Remember, the goal of your blog, for your business, is to move people into your sales funnel, not just to get them to your article. Once someone has reached your site, you want to move them to more valuable areas of your site without them needing to leave. This is where internal linking is valuable.

Find natural opportunities within your content to link to other content on your website. These links should go to other pages and posts within your site, and depending on the size of your site and the amount of content in your post, you should link to as many places as possible, without being obnoxious. I generally recommend 3-5 links per article when you are getting started. These links should be text links, AKA anchor text, not URLs. The Anchor text you choose for your link should provide context for what can be found on the destination page. Avoid anchor text that says: Read Me, Click for more, Here. These words provide no context to what will be found at that link.

From an SEO perspective, think about what information you are sending to the Search Crawler. The text in your anchor link tells the crawler your keywords for the destination page. This is a handy time to look over your keyword research list and keep those in mind for your other pages, not just this one.

Bonus tip: Copy the page URL from your browser, or use internal searching to put in your links. This ensures you have the right formatting of the URL for the links and you will avoid unnecessary 301 redirects from unsecured links or links missing trailing slashes.

Update past articles to link to your new article

So now you linked your new article to other articles on your site, can you link those articles back to your new one? Your goal, remember, is to build evergreen content. As we create and learn more and have more content to refer to, we should go back and add referrals throughout the site to your new piece of content. This interweaving of links provides users with a better experience and more trust in your content, and provides search crawlers with more context to the expected content on your new page, even on the first day of publication.
How many posts or pages should you update?
Neil Patel's team recommends updating your old content with fresh links whenever possible. Their team recently stated for each piece of new content on your site, you should update 20 other pieces of content on your site. If you are a small business, you may not even have 20 pages. With this in mind, I recommend starting with the 3-5 pages you linked to in the last recommendation and growing from there. As long as the links are natural, and not forced into the content, you will see value.
Updating posts does mean updating the content on these pages, not just adding a menu item or a quick link at the bottom of the article. You need to work these changes into your content naturally for them to be the most effective. It is not just about the link, but about the context it provides.  Take this opportunity to bring that piece of content up to snuff with the rest of your site to keep everything feeling fresh.

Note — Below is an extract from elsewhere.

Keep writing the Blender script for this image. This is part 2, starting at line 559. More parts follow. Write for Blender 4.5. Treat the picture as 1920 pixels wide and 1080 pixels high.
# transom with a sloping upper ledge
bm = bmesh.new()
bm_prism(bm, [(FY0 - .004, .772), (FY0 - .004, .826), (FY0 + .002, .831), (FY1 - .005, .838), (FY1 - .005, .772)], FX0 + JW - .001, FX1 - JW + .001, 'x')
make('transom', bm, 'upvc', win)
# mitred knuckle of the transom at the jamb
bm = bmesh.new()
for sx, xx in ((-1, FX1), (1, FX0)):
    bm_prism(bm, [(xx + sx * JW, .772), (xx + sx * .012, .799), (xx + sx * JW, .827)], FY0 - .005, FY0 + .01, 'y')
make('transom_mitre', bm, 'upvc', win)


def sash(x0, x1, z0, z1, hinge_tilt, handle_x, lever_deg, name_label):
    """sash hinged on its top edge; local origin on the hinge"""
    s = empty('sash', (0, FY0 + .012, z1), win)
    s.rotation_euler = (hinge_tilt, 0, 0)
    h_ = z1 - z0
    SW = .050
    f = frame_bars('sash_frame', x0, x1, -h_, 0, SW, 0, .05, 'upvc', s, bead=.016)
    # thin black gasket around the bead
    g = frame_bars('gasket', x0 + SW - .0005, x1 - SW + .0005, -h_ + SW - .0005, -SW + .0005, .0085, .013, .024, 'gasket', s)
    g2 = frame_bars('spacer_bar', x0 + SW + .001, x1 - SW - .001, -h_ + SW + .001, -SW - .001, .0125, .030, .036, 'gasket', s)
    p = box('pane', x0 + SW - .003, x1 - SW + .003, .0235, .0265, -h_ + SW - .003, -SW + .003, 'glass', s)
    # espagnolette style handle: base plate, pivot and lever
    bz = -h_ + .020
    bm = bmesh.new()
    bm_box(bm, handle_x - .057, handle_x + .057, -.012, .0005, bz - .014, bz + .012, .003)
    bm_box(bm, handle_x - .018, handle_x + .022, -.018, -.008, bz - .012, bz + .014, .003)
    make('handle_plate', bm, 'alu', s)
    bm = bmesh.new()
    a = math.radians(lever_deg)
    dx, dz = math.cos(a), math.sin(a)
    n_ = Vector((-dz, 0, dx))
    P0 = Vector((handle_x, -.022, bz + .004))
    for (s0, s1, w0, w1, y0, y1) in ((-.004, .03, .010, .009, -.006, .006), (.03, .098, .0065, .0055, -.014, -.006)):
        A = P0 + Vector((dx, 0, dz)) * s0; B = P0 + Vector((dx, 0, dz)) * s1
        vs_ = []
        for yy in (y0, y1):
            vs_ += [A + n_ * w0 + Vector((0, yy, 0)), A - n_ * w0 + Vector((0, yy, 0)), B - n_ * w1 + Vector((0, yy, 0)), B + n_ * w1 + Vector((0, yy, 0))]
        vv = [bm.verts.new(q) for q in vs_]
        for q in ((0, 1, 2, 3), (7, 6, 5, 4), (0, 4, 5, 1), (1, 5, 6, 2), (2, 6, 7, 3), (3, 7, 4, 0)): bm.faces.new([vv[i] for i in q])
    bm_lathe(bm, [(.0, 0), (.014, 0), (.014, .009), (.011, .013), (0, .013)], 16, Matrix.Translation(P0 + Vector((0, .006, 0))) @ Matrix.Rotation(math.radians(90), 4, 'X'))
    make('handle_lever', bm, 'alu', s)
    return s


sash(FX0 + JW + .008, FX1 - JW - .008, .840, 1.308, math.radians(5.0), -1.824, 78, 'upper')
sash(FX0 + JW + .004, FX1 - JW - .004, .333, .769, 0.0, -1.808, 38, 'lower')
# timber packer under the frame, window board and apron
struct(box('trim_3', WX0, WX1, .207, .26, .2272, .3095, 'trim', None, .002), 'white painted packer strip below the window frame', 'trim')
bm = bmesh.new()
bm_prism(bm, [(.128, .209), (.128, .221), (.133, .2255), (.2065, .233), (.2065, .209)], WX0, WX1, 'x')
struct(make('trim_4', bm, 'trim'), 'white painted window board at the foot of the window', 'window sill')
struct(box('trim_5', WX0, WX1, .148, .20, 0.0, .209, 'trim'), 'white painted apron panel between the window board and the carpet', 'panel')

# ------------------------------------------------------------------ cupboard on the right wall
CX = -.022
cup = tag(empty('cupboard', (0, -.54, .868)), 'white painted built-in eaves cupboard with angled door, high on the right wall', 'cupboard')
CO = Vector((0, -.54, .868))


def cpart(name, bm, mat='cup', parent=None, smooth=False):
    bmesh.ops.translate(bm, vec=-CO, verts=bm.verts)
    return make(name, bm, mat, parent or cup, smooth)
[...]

SEO Titles Tags and Meta descriptions

Title tags and Article titles are not required to be the same. Hopefully, that didn't blow your mind. The Title Tag and the Meta Description, in SEO, are the suggestions you are providing to the search crawler to tell them what you believe the content on that page to be. The content of these tags does not need to be present on the visible user side of the page.
I like to think of these as search advertisements, targeting where people's minds are while searching for an answer. These are Pre-Article-Reading states of mind.
How can you make your titles and meta descriptions about how you will solve the inquiry/search they have made with your article and not about the post-reading state of your article? What question are they asking, how will your page solve that query?
A great example:

Take-Aways

Each new piece of content you create is an opportunity to expand your website's content and provide articles for your social media and newsletters. New content is also an opportunity to identify and update content all over your website. These updates create a better user experience for the people who are lucky enough come to your site. Reward them with great content that is easy to read, always feels fresh, is navigable, and provides them with links to the other pages on your site.